A complicare la situazione contribuiscono le complesse procedure utilizzate per l’erogazione del credito ordinario. Le banche, vincolate da stringenti requisiti regolamentari faticano a supportare proprio le imprese che ne avrebbero maggiore necessità. Non da ultimo, le banche sono sempre più pressate dai propri portatori di interesse a modificare i modelli di business, riducendo l’esposizione verso imprese e famiglie per irrobustire la presenza in contesti più redditizi, in linea con gli istituti più performanti: statunitensi e cinesi in primo luogo

L’ultimo Rapporto sulla Stabilità Finanziaria di Banca d’Italia conferma questa dinamica e l’ISTAT evidenzia che circa 2.400 imprese manifatturiere con più di 50 dipendenti presentano indicatori di vulnerabilità finanziaria, mentre EY ha sottolineato come il credit crunch colpisca proprio chi potrebbe beneficiare di una ricapitalizzazione mirata. Queste aziende non trovano gli strumenti finanziari per il rilancio. Nulla di straordinario: i loro attivi rispecchiano in molti casi importi limitati rispetto al reale valore d’impresa, perché le componenti intangibili (quali marchi, processi e tecnologie non brevettabili, customer database…), non vengono normalmente riflesse nello stato patrimoniale. Ne deriva un vuoto tra la ristrutturazione del debito e la liquidazione, spesso giudiziale, che in altri Paesi viene almeno parzialmente colmato attraverso programmi pubblico-privato che facilitano l’accesso a strumenti di rilancio per le PMI in difficoltà, combinando credito agevolato, garanzie e, in alcuni casi, interventi di capitale di rischio La questione è tanto culturale quanto organizzativa.
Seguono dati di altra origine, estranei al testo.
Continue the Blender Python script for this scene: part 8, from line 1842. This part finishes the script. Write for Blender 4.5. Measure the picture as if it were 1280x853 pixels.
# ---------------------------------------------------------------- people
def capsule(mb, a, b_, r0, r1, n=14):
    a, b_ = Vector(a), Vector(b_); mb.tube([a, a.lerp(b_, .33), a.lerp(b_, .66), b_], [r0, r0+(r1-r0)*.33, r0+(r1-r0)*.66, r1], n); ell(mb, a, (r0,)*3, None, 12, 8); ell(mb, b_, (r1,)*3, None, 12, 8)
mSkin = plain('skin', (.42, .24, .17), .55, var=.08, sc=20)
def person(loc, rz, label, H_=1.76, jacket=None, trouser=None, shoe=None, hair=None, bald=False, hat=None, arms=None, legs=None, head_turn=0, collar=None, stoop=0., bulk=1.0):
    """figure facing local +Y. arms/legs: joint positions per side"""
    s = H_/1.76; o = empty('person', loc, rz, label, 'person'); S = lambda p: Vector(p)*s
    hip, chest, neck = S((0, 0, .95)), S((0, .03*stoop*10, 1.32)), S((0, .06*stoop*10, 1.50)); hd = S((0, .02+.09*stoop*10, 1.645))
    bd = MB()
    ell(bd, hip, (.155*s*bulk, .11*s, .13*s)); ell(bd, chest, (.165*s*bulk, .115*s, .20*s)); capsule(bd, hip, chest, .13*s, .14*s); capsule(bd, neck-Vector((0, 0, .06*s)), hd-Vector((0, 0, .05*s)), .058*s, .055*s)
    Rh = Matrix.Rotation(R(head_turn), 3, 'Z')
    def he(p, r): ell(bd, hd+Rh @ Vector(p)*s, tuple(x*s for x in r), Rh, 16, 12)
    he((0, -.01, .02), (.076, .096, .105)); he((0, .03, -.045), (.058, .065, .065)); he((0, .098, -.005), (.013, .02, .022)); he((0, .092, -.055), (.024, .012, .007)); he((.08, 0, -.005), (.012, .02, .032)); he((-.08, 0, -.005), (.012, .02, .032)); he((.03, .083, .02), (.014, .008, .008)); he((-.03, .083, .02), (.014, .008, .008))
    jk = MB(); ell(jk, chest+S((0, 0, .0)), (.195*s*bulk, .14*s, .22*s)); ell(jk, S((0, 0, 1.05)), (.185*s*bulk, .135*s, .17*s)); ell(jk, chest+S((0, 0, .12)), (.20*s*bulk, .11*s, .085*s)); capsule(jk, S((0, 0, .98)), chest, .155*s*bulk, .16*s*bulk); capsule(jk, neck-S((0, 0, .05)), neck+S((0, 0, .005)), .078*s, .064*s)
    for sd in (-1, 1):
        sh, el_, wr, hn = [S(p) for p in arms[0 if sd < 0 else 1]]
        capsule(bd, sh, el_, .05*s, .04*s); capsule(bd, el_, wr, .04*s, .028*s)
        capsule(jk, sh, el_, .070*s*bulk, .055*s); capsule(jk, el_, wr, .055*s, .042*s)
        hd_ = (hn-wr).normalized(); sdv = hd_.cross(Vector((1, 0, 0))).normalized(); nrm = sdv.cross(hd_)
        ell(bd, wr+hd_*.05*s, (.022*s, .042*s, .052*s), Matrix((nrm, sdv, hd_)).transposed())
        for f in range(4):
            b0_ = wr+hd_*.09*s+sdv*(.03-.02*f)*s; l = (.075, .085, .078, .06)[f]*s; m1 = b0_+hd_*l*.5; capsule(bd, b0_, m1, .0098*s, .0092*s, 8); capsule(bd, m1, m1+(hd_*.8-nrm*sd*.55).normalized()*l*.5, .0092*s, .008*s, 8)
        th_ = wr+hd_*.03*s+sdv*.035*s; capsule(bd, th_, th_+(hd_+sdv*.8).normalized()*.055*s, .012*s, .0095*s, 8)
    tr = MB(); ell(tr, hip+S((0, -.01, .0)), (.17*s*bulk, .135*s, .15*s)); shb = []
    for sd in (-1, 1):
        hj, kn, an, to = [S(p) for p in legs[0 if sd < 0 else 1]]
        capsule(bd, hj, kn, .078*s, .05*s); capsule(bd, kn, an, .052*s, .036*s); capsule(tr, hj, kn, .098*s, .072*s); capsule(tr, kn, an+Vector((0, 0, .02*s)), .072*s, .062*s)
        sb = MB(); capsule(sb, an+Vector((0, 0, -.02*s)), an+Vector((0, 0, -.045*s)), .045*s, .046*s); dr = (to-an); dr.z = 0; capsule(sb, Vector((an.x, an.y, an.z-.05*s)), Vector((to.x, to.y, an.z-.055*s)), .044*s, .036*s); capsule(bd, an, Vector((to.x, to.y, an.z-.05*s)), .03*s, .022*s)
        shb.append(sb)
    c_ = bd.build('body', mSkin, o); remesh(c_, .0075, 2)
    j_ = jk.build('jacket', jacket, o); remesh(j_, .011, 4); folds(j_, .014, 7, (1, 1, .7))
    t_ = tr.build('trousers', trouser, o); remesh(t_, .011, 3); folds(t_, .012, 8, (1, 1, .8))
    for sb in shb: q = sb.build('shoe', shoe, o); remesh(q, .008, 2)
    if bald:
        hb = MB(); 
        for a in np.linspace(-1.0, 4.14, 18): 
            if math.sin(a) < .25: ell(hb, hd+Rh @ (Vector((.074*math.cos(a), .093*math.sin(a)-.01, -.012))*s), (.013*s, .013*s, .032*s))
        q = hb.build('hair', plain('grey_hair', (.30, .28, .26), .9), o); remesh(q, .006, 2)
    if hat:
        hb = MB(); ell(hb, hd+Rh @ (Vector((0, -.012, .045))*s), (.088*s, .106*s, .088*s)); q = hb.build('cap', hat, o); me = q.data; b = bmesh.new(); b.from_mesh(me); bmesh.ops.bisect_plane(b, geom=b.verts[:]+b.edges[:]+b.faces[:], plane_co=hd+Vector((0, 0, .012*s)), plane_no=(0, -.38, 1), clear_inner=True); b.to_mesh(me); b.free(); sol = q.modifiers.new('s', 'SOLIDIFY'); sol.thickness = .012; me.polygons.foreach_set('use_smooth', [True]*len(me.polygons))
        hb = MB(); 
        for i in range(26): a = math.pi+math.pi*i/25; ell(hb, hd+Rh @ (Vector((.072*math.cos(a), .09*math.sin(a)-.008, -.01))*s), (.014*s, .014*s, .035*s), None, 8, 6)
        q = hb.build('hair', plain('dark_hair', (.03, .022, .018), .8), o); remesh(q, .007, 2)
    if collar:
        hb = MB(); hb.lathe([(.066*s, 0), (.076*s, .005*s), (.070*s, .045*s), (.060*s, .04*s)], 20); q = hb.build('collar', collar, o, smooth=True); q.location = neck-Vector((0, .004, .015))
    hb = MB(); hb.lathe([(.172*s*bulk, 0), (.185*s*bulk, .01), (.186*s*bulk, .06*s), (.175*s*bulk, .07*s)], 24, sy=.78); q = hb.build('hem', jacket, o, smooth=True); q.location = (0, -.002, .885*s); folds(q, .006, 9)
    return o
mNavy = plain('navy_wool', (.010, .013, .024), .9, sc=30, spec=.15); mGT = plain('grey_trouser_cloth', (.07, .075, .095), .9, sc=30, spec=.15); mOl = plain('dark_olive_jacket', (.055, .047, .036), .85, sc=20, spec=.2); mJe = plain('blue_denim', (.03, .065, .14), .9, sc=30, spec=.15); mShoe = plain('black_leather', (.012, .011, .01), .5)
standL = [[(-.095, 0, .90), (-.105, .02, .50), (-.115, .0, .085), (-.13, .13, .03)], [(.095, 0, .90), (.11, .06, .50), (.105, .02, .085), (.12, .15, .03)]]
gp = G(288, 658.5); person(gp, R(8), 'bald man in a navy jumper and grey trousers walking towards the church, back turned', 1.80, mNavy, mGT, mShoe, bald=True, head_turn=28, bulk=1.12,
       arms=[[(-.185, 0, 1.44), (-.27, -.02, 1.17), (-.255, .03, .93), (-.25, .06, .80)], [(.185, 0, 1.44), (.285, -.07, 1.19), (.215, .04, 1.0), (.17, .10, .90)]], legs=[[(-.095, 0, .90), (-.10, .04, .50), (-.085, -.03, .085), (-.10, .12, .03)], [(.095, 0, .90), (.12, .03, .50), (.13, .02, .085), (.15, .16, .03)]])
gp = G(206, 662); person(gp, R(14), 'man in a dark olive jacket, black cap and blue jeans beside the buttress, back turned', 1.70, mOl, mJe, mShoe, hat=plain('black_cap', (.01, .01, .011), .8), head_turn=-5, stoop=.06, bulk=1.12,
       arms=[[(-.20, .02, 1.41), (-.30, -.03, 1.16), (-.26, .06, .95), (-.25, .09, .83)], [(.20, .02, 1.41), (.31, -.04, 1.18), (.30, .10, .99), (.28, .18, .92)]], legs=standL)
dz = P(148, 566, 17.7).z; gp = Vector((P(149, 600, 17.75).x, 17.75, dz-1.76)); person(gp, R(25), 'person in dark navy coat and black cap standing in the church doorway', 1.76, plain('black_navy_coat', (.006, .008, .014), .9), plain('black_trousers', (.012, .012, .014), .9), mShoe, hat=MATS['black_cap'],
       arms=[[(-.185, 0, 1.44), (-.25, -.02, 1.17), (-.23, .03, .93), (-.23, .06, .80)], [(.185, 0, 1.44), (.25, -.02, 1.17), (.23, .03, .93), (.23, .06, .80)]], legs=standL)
Il turnaround equity, spesso identificato anche con l’espressione “fondi avvoltoio” o “vulture fund” sconta croniche e spesso ingiustificate diffidenze: viene percepito come “macelleria sociale” e come operazione ad alto rischio. Uno studio su 241 operazioni buyout europee dimostra invece che i tassi di default sono solo marginalmente superiori agli LBO tradizionali, a fronte di rendimenti potenziali molto più elevati. Intendiamoci: una ristrutturazione, una riorganizzazione o un rilancio sono infinitamente più complicati senza una iniezione di capitale di rischio, destinato a riequilibrare le fonti e ad alleggerire l’impresa dalla morsa del costo del debito. Le banche potrebbero assumere un ruolo determinante in proposito, promuovendo e partecipando a iniziative dedicate, disponendo altresì, di reti commerciali capillari, della conoscenza diretta del territorio e di dati che potrebbero tradursi in un vantaggio competitivo significativo.

La dimensione potenziale del mercato italiano si stima tra 8 e 12 miliardi di euro, con fabbisogno medio per operazione tra 15 e 35 milioni. Raggiungerla richiede però un cambio culturale di prospettiva. Ogni PMI che chiude, pur disponendo di prospettive concrete, rappresenta dispersione di know-how, relazioni commerciali e cultura aziendale accumulata in decenni, oltre alla distruzione di tutti i beni intangibili contabilmente assenti dal loro stato patrimoniale. Sappiamo tutti quanto importanti siano questi beni, in un contesto dove tanto le materie prime, quanto le tecnologie non sono facilmente reperibili da parte delle imprese. Un impoverimento che dovrebbe sollecitare l’attenzione di chi ha responsabilità verso il sistema economico nel suo complesso.

Il dibattito tra governo e banche sul tema degli extraprofitti, che periodicamente si riaccende, potrebbe trovare una soluzione più strutturale proprio in questa direzione. Anziché nuove tassazioni o prelievi una tantum, si potrebbero incentivare gli Istituti di Credito a destinare parte delle rilevanti risorse accumulate negli ultimi anni verso investimenti nell’economia reale e segnatamente a sostegno del capitale di rischio delle imprese in temporanea difficoltà ma meritevoli di mantenere la continuità. Ciò potrebbe avvenire attraverso veicoli (fondi) costituiti per lo scopo, dimostrando che redditività e sostegno al sistema produttivo italiano non sono obiettivi antitetici ma complementari e, soprattutto, coerenti con la loro funzione istituzionale.